O final foi escrito por Ryan Condal, que trabalhou com Martin para adaptar Fire and Blood, uma história fictícia da Casa Targaryen, para a televisão, e que operou como o showrunner de HotD. Condal tratou toda esta temporada como um prólogo para a história que ele e todos os outros parecem mais animados: a guerra entre os negros leais a Rhaenyra e os verdes leais a Alicent e o rei usurpador Aegon.
Contudo, as prioridades desta temporada não parecem ser as certas. Demorou anos até que Game of Thrones tivesse o dinheiro e o conhecimento técnico para realizar sequências de batalhas épicas, o que forçou Benioff e Weiss a se debruçar mais sobre conhecer Ned, Arya, Cersei, Brienne e amigos. Isso construiu uma estrutura robusta que elevou as apostas. House of The Dragon tem todo o dinheiro do mundo, então não foge de apelar aos efeitos mais chamativos em vez de se preocupar com as fundações sobre as quais esta família repousa.

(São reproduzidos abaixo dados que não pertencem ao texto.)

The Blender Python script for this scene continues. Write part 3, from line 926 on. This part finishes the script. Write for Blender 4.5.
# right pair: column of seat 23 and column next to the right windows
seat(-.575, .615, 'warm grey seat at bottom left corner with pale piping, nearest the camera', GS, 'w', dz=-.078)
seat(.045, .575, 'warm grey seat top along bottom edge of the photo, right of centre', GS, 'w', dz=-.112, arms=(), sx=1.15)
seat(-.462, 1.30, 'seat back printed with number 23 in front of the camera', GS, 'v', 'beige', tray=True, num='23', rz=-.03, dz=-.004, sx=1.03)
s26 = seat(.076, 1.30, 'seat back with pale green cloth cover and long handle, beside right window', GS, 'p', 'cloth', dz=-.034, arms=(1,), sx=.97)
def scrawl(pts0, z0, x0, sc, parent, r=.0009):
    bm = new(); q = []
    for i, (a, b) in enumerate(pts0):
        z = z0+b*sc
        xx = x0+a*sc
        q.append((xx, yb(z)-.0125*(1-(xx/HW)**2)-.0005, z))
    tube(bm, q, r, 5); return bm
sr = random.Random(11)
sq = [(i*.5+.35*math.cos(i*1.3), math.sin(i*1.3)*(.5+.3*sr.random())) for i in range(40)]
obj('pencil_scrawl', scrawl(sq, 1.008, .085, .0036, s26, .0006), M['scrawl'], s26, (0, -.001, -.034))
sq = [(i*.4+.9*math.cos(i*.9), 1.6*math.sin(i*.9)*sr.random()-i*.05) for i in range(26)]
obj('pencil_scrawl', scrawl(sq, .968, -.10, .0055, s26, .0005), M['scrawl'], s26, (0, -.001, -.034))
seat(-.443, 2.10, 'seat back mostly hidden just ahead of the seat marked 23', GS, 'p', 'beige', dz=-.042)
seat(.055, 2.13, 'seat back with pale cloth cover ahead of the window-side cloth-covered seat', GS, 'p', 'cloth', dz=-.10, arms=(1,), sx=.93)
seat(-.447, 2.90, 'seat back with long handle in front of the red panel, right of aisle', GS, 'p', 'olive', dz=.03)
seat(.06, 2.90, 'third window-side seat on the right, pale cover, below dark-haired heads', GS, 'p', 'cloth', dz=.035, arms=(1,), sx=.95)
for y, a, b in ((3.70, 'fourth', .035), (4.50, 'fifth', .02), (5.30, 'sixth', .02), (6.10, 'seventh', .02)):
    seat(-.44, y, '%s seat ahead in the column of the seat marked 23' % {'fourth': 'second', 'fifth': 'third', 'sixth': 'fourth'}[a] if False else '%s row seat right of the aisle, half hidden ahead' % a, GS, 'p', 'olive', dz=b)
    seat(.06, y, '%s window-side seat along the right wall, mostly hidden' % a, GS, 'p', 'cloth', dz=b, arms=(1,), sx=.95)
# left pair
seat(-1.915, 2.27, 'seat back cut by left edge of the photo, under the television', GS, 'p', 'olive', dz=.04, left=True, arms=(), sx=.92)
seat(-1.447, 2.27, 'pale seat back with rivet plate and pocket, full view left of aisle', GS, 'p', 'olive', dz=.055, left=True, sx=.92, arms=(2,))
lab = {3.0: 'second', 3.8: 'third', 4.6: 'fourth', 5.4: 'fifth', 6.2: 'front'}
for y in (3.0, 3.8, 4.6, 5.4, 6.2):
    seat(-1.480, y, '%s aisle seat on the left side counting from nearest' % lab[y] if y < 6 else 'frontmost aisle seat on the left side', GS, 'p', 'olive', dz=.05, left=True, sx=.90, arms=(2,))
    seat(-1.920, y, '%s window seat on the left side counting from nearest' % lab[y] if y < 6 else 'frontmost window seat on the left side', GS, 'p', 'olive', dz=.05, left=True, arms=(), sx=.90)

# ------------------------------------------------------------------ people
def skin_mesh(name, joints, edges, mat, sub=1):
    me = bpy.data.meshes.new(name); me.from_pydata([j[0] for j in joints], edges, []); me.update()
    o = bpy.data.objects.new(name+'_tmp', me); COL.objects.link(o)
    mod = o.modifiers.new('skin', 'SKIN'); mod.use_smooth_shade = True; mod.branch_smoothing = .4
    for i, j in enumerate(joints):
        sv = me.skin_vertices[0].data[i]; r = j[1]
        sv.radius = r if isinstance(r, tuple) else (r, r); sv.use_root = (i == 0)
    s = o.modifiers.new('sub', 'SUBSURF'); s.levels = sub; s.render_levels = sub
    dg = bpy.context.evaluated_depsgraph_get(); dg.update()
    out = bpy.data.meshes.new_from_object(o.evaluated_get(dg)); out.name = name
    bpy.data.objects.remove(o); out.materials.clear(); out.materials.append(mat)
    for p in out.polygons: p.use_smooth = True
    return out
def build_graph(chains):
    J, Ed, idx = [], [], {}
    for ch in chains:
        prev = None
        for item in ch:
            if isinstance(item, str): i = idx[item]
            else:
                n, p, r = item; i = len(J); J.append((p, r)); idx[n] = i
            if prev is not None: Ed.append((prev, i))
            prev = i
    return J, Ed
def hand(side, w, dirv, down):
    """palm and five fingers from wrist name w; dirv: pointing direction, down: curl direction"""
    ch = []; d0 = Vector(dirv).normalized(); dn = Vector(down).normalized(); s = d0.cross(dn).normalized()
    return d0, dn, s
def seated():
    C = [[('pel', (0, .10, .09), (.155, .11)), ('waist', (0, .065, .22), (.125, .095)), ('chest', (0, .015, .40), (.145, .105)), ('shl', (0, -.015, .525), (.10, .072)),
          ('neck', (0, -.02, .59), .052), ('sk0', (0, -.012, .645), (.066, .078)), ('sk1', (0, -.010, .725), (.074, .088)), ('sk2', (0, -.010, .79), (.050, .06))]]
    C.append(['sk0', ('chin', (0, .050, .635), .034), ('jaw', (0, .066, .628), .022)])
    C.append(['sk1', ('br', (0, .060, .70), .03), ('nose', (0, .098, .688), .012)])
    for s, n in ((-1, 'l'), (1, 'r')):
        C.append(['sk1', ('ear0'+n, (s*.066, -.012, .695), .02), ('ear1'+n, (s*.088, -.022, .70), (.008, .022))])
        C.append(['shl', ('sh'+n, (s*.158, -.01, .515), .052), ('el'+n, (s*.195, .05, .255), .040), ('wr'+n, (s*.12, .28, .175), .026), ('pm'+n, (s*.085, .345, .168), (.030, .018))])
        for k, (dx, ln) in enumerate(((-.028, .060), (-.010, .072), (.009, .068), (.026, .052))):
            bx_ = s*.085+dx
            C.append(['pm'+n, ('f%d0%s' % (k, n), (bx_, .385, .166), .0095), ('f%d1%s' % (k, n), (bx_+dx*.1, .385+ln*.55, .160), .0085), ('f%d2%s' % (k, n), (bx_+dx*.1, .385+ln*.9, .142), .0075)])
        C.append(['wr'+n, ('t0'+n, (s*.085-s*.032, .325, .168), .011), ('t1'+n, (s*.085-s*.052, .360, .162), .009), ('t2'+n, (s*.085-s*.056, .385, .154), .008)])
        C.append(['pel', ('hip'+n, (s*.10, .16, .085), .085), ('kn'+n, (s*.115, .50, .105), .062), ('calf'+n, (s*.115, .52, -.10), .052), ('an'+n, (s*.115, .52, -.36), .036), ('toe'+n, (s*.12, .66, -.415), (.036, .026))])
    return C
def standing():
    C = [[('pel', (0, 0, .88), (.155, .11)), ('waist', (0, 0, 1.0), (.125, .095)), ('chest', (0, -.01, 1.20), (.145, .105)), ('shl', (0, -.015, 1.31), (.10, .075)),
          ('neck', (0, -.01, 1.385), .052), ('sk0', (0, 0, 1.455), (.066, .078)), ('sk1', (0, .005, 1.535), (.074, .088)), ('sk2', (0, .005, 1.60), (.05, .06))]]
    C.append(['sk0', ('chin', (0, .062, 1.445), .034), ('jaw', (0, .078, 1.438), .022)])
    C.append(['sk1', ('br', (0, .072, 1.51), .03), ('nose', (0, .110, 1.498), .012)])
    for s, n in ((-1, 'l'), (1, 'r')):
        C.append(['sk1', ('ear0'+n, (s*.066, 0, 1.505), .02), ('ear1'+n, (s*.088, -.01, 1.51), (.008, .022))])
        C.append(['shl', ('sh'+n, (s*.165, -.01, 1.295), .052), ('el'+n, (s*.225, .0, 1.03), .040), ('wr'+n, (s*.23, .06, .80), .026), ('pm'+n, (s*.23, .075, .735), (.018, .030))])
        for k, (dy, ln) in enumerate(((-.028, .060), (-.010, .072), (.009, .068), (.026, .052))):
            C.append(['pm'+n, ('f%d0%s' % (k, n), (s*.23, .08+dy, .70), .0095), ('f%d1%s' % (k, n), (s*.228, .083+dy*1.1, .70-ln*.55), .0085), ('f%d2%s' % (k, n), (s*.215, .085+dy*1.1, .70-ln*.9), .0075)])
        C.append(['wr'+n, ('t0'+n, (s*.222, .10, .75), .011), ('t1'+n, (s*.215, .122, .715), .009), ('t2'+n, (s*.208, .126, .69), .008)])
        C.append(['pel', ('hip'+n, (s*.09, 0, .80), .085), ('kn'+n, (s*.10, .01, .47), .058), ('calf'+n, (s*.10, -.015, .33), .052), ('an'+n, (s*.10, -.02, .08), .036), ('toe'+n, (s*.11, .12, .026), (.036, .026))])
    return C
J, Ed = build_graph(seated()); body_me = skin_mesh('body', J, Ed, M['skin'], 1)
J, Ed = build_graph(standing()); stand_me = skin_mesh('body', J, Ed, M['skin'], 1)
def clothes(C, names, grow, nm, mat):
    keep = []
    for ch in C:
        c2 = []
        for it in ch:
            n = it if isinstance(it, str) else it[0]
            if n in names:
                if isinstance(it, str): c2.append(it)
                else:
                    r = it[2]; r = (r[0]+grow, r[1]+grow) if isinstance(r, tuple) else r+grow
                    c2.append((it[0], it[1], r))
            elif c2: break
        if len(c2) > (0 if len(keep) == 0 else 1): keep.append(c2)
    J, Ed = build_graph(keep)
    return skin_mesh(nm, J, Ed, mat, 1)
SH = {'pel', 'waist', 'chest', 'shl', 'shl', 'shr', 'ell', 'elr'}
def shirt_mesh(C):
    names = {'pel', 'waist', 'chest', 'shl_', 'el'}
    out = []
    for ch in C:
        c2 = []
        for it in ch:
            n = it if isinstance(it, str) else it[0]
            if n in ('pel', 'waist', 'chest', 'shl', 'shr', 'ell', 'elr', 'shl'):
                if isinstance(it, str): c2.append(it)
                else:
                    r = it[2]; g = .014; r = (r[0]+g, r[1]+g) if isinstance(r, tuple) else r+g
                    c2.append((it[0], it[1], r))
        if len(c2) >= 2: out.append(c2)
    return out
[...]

Sacrificando o desenvolvimento das personagens, percorrendo apenas a superfície e não se aprofundando, pelo espetáculo, sobra apenas uma coisa: um sentimento de desilusão. Com visuais bipolares, ora extraordinários, ora demasiado escuros para se perceber o quer que seja, um elenco de excelência (que sendo honestos, é o que o salva), e uma história com imenso potencial. House of The Dragon tem tudo para funcionar, mas acaba por nos trazer um drama familiar e não o épico que poderia ser. Talvez isto venha na próxima temporada, esperemos, por enquanto é um programa para se discutir com os amigos, mais pelo desencanto do que pelo encanto, infelizmente.